Repeat only the lines from the one containing "Continue the Blender" through the one containing "smear(1690, 1112, 40, 16, (236, 210, 178), 0.28, 'faint", exactly as written, both ends included.

— start —

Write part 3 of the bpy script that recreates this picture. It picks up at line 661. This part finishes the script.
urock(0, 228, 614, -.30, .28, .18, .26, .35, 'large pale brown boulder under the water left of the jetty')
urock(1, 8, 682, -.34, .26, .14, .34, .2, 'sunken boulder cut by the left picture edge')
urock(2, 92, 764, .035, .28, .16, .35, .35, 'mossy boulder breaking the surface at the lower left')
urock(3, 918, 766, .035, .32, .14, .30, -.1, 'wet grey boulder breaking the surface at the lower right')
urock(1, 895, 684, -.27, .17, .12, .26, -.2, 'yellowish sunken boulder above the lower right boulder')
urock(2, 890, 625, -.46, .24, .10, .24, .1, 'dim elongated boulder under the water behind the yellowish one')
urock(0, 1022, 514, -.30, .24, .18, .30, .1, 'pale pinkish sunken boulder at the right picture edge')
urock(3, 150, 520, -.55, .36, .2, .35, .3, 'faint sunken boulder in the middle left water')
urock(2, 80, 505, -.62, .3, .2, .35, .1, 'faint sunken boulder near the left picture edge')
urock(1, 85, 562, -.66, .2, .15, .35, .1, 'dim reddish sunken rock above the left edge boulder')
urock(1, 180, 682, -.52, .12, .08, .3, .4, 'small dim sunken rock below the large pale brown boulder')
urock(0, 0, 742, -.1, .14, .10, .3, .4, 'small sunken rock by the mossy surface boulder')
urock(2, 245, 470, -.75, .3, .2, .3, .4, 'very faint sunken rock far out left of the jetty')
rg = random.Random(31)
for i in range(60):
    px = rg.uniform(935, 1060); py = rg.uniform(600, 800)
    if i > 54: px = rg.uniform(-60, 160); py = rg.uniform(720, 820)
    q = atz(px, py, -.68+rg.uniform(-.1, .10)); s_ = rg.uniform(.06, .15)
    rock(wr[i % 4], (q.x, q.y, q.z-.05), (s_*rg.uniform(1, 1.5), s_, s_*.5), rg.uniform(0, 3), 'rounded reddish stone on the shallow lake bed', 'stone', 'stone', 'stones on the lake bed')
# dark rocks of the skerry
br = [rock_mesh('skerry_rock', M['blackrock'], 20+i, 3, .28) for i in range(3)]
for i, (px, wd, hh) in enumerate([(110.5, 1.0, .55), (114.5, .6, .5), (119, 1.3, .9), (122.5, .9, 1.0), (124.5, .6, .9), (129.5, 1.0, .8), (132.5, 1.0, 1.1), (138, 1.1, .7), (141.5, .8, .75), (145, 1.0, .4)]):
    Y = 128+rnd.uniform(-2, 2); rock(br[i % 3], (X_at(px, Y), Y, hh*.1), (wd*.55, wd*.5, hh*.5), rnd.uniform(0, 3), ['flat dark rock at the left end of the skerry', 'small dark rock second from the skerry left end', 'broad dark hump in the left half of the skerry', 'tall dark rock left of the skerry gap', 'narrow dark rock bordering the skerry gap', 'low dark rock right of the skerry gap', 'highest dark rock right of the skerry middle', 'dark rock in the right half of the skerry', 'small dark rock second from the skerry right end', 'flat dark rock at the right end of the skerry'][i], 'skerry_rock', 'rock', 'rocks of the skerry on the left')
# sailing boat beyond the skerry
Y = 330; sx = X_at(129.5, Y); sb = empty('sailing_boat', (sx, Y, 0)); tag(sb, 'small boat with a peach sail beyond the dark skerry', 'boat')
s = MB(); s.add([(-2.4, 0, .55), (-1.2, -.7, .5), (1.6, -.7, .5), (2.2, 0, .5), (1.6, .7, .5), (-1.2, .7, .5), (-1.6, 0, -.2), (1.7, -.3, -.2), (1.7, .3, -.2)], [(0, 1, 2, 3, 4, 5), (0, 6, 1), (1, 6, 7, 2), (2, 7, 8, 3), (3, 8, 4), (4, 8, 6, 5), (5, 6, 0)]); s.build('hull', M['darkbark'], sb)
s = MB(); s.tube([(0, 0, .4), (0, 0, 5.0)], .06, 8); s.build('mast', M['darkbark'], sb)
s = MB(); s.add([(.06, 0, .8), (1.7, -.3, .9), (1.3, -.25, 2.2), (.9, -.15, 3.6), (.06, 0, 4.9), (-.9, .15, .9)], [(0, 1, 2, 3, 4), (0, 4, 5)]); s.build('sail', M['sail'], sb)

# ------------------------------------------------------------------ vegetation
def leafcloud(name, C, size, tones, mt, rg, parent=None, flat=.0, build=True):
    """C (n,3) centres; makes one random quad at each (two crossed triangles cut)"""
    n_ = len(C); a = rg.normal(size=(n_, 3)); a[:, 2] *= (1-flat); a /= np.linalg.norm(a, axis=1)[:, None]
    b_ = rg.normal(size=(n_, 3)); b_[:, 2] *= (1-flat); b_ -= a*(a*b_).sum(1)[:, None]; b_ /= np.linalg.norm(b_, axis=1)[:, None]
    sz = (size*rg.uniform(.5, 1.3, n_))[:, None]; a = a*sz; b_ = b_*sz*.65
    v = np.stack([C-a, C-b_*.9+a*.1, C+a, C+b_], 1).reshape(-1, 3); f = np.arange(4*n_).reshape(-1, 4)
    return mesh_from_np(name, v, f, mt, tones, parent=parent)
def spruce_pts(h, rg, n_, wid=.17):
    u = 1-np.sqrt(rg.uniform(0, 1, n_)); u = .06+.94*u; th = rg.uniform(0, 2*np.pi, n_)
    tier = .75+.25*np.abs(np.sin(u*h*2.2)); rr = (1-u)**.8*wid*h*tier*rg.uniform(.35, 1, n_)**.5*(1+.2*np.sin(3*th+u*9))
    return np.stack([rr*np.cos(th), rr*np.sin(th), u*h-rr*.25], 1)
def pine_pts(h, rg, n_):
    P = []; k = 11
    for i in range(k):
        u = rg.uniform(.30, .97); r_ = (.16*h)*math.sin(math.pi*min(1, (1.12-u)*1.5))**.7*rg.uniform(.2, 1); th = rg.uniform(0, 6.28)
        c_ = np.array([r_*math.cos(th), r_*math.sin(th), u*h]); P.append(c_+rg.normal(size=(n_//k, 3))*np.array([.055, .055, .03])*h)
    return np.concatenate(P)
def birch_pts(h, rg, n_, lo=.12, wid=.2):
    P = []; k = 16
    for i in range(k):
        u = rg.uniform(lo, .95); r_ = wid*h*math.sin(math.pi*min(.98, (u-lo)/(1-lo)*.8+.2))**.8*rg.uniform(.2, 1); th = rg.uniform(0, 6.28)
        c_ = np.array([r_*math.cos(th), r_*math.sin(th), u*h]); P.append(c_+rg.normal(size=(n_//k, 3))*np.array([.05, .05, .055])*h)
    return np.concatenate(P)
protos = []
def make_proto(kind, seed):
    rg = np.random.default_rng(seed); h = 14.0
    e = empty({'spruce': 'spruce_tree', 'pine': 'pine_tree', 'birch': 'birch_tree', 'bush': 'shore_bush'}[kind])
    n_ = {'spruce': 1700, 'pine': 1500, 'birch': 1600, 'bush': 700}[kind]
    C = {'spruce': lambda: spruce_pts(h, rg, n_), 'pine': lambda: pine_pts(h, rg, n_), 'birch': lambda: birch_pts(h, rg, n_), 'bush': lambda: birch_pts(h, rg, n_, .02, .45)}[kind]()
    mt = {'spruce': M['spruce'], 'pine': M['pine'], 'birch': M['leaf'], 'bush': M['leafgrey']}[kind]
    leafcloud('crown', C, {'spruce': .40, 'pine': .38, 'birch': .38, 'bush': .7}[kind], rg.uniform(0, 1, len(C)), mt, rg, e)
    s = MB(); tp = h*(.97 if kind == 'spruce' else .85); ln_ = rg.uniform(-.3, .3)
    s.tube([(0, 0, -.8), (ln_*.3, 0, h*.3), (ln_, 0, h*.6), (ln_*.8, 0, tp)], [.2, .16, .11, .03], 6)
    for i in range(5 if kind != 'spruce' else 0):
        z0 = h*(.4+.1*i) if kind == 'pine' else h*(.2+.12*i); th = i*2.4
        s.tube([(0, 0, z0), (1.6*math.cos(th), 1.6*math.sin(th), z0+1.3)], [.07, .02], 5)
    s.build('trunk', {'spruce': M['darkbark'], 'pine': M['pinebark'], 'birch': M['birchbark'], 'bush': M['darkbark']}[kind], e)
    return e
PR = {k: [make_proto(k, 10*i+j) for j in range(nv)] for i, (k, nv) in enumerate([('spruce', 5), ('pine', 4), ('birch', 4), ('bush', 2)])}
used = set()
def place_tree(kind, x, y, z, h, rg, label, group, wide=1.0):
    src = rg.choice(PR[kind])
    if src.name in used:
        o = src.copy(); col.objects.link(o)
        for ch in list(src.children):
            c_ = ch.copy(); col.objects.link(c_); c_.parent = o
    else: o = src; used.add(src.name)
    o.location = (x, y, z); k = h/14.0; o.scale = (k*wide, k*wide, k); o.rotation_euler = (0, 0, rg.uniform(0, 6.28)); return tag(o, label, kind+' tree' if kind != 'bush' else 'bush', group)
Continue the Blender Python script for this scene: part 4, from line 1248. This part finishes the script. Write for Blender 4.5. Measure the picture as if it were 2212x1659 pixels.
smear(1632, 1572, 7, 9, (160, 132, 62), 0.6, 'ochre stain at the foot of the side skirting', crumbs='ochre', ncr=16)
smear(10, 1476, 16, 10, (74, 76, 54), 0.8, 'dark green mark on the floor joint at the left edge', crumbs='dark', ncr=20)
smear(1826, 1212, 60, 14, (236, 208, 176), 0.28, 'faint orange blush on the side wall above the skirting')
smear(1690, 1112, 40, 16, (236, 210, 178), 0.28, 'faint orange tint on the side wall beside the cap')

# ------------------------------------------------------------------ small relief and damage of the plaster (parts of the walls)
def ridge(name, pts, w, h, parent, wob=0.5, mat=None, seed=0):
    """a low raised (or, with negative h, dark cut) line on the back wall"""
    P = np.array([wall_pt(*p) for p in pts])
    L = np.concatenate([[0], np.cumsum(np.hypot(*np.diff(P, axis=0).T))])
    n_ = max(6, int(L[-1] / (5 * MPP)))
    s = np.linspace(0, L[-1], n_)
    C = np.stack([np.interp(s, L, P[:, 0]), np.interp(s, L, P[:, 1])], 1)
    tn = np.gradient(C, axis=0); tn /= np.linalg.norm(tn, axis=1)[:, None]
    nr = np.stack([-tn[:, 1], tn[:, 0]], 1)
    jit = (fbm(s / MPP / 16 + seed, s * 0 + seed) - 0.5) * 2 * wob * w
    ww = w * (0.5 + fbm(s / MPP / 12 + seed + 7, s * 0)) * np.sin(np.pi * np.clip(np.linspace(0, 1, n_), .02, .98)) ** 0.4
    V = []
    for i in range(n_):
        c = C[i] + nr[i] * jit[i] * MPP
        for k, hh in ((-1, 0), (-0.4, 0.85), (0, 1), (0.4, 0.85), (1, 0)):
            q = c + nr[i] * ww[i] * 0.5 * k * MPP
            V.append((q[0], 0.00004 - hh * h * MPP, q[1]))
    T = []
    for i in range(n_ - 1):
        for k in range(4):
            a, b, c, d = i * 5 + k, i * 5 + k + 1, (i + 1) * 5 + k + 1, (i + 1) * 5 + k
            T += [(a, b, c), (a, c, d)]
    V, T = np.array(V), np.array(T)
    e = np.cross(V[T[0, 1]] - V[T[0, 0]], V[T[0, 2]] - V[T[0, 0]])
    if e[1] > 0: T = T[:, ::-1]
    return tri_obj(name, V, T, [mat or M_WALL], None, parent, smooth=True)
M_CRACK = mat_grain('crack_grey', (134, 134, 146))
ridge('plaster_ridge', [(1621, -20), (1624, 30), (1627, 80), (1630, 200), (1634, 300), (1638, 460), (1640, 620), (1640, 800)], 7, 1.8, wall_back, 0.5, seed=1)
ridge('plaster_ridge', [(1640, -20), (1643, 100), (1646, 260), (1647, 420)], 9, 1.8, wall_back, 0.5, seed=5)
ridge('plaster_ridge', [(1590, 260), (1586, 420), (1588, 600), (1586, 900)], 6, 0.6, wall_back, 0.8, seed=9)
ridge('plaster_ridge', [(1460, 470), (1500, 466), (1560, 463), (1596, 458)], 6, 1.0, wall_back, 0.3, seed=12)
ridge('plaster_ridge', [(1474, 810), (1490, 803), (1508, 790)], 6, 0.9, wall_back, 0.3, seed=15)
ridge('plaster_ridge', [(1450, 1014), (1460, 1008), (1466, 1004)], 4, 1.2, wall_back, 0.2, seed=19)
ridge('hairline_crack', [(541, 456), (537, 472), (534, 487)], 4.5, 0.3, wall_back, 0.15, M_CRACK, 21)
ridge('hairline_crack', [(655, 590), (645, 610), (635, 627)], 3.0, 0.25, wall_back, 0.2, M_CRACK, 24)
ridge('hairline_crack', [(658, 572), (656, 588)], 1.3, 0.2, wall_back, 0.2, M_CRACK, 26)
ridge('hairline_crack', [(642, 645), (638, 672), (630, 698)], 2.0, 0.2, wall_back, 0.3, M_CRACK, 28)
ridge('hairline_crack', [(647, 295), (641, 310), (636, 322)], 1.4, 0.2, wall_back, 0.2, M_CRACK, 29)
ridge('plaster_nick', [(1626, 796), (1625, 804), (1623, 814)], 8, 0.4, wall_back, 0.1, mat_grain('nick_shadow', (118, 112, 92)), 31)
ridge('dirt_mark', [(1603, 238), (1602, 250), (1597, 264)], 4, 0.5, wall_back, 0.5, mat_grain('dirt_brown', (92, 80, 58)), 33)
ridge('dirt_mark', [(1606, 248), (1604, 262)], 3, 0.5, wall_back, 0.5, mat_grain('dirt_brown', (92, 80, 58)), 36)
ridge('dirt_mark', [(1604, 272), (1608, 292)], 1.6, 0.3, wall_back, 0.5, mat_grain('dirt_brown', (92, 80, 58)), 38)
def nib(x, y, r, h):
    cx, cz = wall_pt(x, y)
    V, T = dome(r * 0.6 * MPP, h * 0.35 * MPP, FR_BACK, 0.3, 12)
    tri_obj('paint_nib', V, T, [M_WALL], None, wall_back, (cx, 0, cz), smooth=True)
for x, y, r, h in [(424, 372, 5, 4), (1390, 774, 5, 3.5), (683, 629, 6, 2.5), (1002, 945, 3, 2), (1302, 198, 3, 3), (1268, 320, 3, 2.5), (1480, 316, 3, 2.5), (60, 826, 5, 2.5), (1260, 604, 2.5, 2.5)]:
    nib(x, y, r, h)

— end —

▶ [Answer to this exercise]:
Continue the Blender Python script for this scene: part 4, from line 1248. This part finishes the script. Write for Blender 4.5. Measure the picture as if it were 2212x1659 pixels.
smear(1632, 1572, 7, 9, (160, 132, 62), 0.6, 'ochre stain at the foot of the side skirting', crumbs='ochre', ncr=16)
smear(10, 1476, 16, 10, (74, 76, 54), 0.8, 'dark green mark on the floor joint at the left edge', crumbs='dark', ncr=20)
smear(1826, 1212, 60, 14, (236, 208, 176), 0.28, 'faint orange blush on the side wall above the skirting')
smear(1690, 1112, 40, 16, (236, 210, 178), 0.28, 'faint orange tint on the side wall beside the cap')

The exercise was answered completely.